Que de discussions, de réunions, sur l’enjeu sociétal de ce mal logement toujours évoqué, jamais réglé. Un drame qui s’aggrave encore dans l’indifférence, alors que près de 400 000 logements sont inoccupés en Île-de-France et dans les grandes métropoles. Ce chiffre ne fait pas l’objet de contestations.
Depuis quelques mois Habitat & Humanisme, mais pas seulement, appelle les pouvoirs publics et les bailleurs sur cette « vacance », un mépris vis à vis de nos concitoyens galérant pour trouver un toit.
Certes, l’instabilité politique n’est pas étrangère au silence opposé aux propositions formulées au mois de juin, lors de la tenue de l’Université de la ville de demain placée sous l’égide de la Fondation Palladio. Experts et professionnels ont marqué un intérêt sur les orientations préconisées. A ce jour, elles restent peu audibles, les représentants de la Nation s’inquiétant davantage de leurs pouvoirs que de rechercher une trajectoire mettant fin à des situations intolérables qui n’accrochent même plus les regards. La société s’est habituée.
Voici, disait Saint-Exupéry, qu’aujourd’hui le respect de l’homme, condition de notre ascension, est en péril. Les craquements du monde moderne nous ont engagés dans les ténèbres. A nous diviser sur les méthodes nous risquons de ne plus reconnaître que nous nous hâtons vers le même but.
Cette observation ne présente aucune ride.
Le but quand il n’est pas éclairé par une espérance partagée s’estompe. Il nous faut entendre les vers d’Aragon « Dans la Rose et le Réséda »
« Quand les blés sont sous la grêle,
Fou qui fait le délicat,
Fou qui songe à ses querelles.
Au cœur du même combat, celui qui croyait au ciel, celui qui n’y croyait pas. »
Ce combat doit conduire préalablement à un discernement sur les vrais prophètes. Non ceux qui prédisent l’avenir mais veillent à le rendre possible, rappelait Saint-Exupéry. Comment mieux les reconnaitre que de se tourner résolument vers les bâtisseurs de sens sachant s’oublier pour être présents à ceux qui peinent et doutent d’eux-mêmes.
Les lambris des pouvoirs et leurs illusions sont si éblouissants qu’ils déroutent de l’essentiel. Le but ne se découvre que dans la recherche passionnée d’un vivre ensemble éclairé par le respect et la fidélité à nos raisons de vivre et d’espérer.

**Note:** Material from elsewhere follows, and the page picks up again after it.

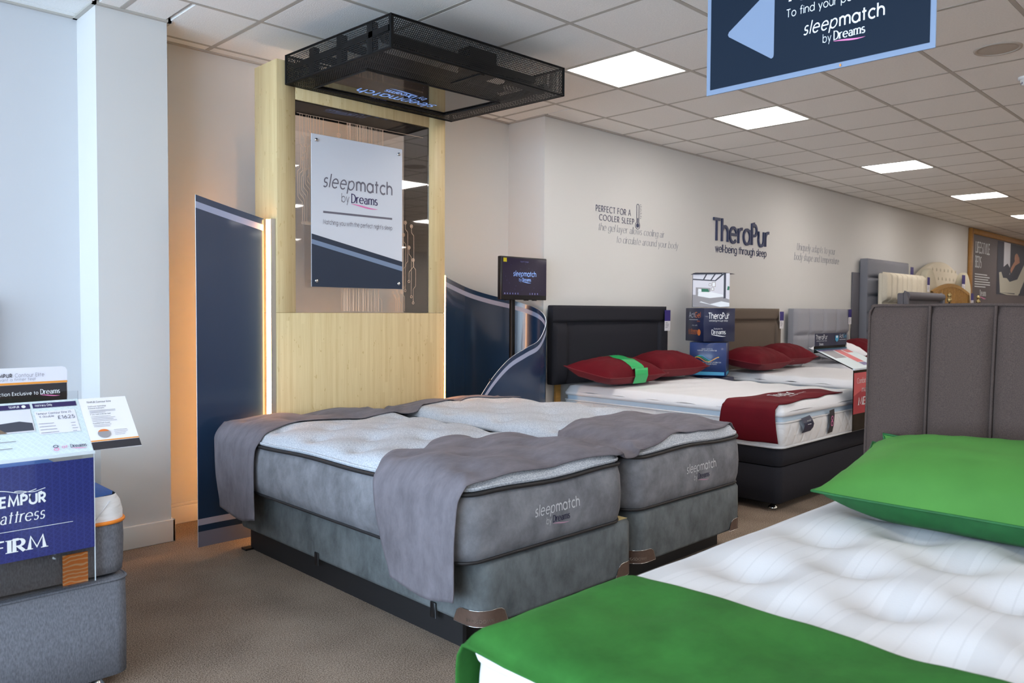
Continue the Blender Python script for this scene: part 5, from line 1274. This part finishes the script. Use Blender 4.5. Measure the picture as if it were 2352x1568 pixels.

Alors, et alors seulement, se joue le déploiement des responsabilités qui portent haut le respect jusqu’à devenir source de la fraternité.
Personne n’est le père de lui-même, il est l’enfant appelé à reconnaitre cette source qui fait exister et qui conduit à faire exister.
Voyant la paralysie face à l’urgence de bâtir, la source ne serait-elle pas asséchée, pour rester étrangers à ces femmes et enfants à la recherche d’un toit, ou encore ces foyers en attente, depuis des années, de lieux donnant lieu au respect de la vie.
Quelle humanité possible quand les trottoirs se font les lits des pauvres.
Le respect, toujours, fait se lever des hommes et des femmes, témoignant que nul n’est source de ce qu’il a ou de ce qu’il est. S’éveille alors un avenir ouvert à la fragilité, fermé aux jugements hâtifs et aux fausses tranquillités de ces replis sur soi. Là, enfin, peut naitre l’enfant qu’est la Fraternité.
A cette communauté, ensemble nous appartenons, bien décidés à la faire vivre.